__SET PROBLEM__. Copy out all lines in the data below containing the string "scene".

__STORED DATA__.
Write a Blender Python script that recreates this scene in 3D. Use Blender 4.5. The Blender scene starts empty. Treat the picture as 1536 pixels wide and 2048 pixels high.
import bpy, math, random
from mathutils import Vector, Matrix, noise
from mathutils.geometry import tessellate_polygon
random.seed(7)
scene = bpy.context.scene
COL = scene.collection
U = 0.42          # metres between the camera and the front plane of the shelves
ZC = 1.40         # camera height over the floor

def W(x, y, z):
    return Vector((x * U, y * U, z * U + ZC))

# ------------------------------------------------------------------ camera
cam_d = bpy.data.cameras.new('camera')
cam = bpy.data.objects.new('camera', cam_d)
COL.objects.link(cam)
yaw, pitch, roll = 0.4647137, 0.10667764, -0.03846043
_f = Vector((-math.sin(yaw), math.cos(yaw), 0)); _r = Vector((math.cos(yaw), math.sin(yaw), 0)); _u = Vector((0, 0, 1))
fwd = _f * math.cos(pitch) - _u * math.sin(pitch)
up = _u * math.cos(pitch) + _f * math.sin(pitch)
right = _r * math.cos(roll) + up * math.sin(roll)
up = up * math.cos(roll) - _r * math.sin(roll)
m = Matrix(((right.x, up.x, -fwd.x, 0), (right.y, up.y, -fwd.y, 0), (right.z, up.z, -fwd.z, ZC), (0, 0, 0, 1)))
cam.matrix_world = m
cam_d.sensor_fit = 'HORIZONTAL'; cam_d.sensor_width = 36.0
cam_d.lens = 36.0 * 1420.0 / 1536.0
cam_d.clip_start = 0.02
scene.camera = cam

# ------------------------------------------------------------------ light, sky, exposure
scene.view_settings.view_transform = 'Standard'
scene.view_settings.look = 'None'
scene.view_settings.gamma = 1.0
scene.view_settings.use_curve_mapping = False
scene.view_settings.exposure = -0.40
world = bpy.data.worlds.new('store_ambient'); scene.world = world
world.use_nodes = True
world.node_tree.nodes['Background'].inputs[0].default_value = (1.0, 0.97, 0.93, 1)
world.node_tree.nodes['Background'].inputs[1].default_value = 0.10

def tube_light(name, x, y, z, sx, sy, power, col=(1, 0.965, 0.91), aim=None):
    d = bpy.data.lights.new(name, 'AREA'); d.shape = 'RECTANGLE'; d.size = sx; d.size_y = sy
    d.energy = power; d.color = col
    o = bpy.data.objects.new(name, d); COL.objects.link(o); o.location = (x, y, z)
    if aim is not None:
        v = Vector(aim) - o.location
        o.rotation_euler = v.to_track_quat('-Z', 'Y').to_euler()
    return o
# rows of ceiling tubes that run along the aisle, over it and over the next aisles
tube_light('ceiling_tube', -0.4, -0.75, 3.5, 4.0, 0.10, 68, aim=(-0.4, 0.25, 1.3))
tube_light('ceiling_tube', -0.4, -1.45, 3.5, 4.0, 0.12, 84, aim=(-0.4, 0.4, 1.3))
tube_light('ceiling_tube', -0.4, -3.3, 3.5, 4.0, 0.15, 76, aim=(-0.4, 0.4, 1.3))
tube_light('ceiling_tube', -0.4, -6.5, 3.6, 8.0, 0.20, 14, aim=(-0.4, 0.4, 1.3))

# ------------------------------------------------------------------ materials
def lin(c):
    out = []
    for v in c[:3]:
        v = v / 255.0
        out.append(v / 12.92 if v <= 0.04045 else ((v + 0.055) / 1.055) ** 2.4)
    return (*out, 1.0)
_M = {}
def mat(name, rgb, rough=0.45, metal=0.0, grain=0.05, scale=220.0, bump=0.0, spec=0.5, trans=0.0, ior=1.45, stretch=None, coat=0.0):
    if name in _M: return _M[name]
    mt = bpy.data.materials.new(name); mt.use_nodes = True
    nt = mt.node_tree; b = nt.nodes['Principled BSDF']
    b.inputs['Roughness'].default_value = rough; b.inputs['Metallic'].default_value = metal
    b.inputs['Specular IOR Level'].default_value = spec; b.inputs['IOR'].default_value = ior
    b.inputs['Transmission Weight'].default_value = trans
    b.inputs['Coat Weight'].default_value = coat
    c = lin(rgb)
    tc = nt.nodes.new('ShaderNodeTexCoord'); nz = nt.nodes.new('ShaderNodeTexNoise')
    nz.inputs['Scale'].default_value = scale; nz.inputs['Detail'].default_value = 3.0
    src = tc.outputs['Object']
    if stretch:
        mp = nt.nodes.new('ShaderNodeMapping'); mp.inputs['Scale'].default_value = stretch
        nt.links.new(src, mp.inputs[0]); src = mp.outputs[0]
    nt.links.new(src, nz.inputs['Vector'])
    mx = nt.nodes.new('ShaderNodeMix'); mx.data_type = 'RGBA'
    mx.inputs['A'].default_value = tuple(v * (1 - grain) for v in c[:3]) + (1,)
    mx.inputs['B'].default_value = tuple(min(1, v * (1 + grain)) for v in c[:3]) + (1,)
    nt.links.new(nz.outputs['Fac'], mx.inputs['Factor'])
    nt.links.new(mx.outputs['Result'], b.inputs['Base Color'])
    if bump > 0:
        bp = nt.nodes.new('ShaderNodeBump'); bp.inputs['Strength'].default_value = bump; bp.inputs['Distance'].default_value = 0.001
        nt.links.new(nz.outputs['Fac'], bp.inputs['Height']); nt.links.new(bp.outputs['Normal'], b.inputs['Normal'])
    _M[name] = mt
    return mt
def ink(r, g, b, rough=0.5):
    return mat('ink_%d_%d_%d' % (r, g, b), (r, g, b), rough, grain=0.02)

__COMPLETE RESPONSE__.
Write a Blender Python script that recreates this scene in 3D. Use Blender 4.5. The Blender scene starts empty. Treat the picture as 1536 pixels wide and 2048 pixels high.
scene = bpy.context.scene
COL = scene.collection
scene.camera = cam
scene.view_settings.view_transform = 'Standard'
scene.view_settings.look = 'None'
scene.view_settings.gamma = 1.0
scene.view_settings.use_curve_mapping = False
scene.view_settings.exposure = -0.40
world = bpy.data.worlds.new('store_ambient'); scene.world = world